Commenting on the Merger, Charles Drucker, President and Chief Executive Officer of Vantiv, said:
“This is a powerful combination that is strategically compelling for both companies. It joins two highly complementary businesses, and will allow us to achieve even more together than either organisation could accomplish on its own. Our business will have multiple opportunities to enhance its leading growth profile, driven by our global eCommerce capabilities, the strength of our people and their consistent focus on execution. Our combined company will have unparalleled scale, a comprehensive suite of solutions, and the worldwide reach to make us the payments industry global partner of choice.”
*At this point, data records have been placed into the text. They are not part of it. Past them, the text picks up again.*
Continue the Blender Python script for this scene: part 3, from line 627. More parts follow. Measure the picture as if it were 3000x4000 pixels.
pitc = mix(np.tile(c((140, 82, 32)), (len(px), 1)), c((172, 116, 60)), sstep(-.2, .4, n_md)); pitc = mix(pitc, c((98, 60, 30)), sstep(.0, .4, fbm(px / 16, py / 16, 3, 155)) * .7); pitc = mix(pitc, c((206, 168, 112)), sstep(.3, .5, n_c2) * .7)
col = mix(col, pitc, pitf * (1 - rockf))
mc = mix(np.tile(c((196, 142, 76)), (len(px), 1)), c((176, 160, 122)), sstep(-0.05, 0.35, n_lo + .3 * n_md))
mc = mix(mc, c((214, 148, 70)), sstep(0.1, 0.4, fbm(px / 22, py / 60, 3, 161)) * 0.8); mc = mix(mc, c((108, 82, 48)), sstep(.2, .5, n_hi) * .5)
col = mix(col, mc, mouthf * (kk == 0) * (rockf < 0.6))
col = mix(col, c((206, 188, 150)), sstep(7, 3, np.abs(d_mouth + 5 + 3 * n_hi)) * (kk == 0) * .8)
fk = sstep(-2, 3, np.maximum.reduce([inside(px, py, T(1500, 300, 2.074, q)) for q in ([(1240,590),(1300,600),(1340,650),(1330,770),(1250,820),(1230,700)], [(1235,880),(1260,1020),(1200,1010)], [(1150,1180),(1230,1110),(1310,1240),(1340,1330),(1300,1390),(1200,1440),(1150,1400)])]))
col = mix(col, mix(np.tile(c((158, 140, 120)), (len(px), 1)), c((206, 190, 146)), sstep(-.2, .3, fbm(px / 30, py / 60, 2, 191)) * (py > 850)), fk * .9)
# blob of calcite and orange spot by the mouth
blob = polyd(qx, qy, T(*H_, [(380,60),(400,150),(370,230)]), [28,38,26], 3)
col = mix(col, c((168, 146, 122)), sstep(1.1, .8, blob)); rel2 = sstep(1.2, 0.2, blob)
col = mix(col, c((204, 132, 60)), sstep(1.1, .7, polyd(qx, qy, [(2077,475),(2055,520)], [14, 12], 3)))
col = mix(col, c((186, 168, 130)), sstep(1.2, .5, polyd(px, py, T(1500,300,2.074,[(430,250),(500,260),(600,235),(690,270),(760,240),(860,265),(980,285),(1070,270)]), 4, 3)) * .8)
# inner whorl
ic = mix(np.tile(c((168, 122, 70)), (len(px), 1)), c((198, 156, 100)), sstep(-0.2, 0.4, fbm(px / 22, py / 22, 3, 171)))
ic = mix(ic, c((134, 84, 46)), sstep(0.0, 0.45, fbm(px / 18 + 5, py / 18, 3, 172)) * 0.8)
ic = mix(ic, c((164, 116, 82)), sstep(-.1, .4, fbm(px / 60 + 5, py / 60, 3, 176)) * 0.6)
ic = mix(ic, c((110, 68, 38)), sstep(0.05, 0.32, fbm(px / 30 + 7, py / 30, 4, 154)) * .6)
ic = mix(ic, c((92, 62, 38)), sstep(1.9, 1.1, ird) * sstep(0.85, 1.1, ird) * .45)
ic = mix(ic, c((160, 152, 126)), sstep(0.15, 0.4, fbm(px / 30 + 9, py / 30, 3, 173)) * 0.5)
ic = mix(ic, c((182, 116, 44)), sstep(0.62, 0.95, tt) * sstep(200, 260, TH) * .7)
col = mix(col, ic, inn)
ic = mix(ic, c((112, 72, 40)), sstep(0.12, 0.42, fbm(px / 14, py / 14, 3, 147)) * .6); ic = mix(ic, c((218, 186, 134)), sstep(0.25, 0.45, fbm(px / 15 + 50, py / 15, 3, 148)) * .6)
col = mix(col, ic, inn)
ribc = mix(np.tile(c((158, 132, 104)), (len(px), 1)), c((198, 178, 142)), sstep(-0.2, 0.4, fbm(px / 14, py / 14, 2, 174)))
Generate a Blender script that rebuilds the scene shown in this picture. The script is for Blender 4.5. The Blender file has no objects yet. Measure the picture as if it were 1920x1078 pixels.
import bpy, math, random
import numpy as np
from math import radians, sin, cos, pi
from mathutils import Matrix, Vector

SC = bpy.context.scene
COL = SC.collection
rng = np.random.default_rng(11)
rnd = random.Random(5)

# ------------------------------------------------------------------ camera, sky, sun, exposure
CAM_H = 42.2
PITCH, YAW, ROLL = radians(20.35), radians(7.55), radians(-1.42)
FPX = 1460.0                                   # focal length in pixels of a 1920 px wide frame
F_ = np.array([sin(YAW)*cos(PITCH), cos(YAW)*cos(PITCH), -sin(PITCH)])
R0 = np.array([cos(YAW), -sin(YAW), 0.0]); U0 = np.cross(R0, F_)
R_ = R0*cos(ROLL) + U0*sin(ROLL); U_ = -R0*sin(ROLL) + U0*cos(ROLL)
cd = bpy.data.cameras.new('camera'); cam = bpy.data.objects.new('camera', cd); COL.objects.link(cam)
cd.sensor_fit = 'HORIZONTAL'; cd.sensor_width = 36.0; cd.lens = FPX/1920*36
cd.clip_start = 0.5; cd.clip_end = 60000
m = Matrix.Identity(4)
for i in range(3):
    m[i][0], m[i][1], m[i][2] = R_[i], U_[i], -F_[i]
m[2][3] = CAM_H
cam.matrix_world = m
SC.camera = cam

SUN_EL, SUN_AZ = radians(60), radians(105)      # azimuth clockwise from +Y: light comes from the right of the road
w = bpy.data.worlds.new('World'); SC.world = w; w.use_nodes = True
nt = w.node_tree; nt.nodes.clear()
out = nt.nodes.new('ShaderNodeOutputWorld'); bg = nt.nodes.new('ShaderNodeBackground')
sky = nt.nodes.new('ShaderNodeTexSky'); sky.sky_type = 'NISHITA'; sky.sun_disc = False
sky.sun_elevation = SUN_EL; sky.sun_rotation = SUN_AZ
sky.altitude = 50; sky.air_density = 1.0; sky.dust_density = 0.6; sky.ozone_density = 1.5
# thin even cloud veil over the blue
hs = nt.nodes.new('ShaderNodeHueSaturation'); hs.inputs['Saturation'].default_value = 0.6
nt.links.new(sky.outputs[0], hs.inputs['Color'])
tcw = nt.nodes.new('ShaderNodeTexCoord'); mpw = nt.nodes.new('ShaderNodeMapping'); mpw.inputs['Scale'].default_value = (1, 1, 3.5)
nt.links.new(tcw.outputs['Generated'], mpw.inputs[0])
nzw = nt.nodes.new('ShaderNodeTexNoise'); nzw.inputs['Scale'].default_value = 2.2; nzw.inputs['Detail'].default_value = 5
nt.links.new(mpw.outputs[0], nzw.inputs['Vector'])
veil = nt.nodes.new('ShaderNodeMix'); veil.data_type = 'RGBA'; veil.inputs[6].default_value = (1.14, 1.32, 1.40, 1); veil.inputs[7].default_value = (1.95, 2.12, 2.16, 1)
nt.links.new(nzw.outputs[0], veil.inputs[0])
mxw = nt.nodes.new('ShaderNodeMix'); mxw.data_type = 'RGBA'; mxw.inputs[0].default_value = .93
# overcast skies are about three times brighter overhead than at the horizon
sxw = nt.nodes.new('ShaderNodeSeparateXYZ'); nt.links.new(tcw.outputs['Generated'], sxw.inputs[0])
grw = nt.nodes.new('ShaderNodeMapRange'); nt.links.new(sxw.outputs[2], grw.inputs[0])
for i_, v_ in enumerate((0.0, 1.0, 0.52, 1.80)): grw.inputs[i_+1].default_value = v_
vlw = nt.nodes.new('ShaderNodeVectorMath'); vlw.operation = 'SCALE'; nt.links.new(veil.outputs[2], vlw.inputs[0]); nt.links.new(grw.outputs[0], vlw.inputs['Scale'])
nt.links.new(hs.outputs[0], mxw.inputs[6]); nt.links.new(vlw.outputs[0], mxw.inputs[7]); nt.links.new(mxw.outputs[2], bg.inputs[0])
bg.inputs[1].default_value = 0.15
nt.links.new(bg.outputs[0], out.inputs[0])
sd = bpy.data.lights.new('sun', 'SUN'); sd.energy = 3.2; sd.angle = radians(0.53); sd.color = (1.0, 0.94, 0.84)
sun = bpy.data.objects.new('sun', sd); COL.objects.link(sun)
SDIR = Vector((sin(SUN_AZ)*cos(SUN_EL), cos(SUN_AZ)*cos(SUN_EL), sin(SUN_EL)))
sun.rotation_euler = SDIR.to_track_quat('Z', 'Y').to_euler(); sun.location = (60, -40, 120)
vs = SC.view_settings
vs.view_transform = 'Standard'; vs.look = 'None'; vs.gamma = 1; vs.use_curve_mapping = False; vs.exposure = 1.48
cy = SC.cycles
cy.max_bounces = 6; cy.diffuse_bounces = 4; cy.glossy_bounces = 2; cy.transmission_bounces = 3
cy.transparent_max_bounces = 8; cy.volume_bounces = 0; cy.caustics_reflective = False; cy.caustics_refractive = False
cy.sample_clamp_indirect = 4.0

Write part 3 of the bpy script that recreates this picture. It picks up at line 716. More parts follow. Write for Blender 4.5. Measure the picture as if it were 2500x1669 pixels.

Commenting on the Merger, Philip Jansen, Chief Executive Officer of Worldpay, said:
“This is a merger of two world class payment companies, which will create a global omni-commerce leader, with substantial opportunities to capitalise on the rapid evolution of payments. The growth of eCommerce and the way consumers expect to transact is increasing complexity for businesses around the world. Our unique combination of scale, innovation, technology and global presence will mean that we can offer more payment solutions to businesses, whether large or small, global or local, enabling them to meet consumers’ increasing demands and helping them prosper.”